Needle Droppings: Herbie Mann, Push Push

They say you can’t judge a book by its cover. That may be true for books, but not for LPs. You can most definitely judge an album by its cover, as is proven by the four-nipple exposure of Orleans’ Waking and Dreaming, the screeching wombat in suspenders leaping at you to tear off your face that is Leo Sayers on the cover of his 1976 LP Endless Flight, and the hairies in girdles who are Brainstorm on the cover of their 1972 LP Smile a While. Only a crazed person would put down real money for albums with covers so inexcusably hideous.

But they’re not the worst, not by a long shot. That award goes to jazz flautist Herbie Mann’s 1971 LP Push Push. Its cover features a shirtless Herbie, his hirsute man-pelt slathered in what appears to be high-viscosity motor oil, flute thrown insouciantly over shoulder. As for his belly button, it’s not an innie it’s an abyss, of the Nietzschian sort that if you stare into it long enough you may just find it staring back at you.

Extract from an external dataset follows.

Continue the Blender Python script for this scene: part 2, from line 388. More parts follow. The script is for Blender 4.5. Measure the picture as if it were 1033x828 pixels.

In short, you look at the cover of Push Push and you don’t know who’s been push pushing what where, but you have no choice but to suspect the worst. What in God’s name was Herbie doing with that flute, that he felt it necessary to grease himself up beforehand at Jiffy Lube? The cover speaks of the unspeakable, of sexual acts even I would find unseemly, and of a form of man-instrument intercourse so perverted and obscure its practitioners carefully keep their perversion a secret.

Except for Herbie, that is. Herbie is out and proud, and that’s not good. He should be in hiding, because I’m no puritan but even I would like to ban Push Push, on the grounds that it’s not just a public nuisance but a public menace, in so far as looking at it could blind you, it’s that awful.

And did I mention that Herbie has a mustache, and it’s the sort of mustache only worn by guys whose idea of a great come-on line with the ladies is, “Want a free mustache ride?” As for the title track, I have no idea what it sounds like. It could be great. It could be the greatest slice of early seventies jazz funk ever. But I’m afraid to pick up a used copy of Push Push, for fear that it’s every bit as greasy as its cover and will slip out of my fingers and fall cover up onto the floor, where it will haunt me forever, because I’ll lack the courage to pick it up again, the first time skeeved me out so much.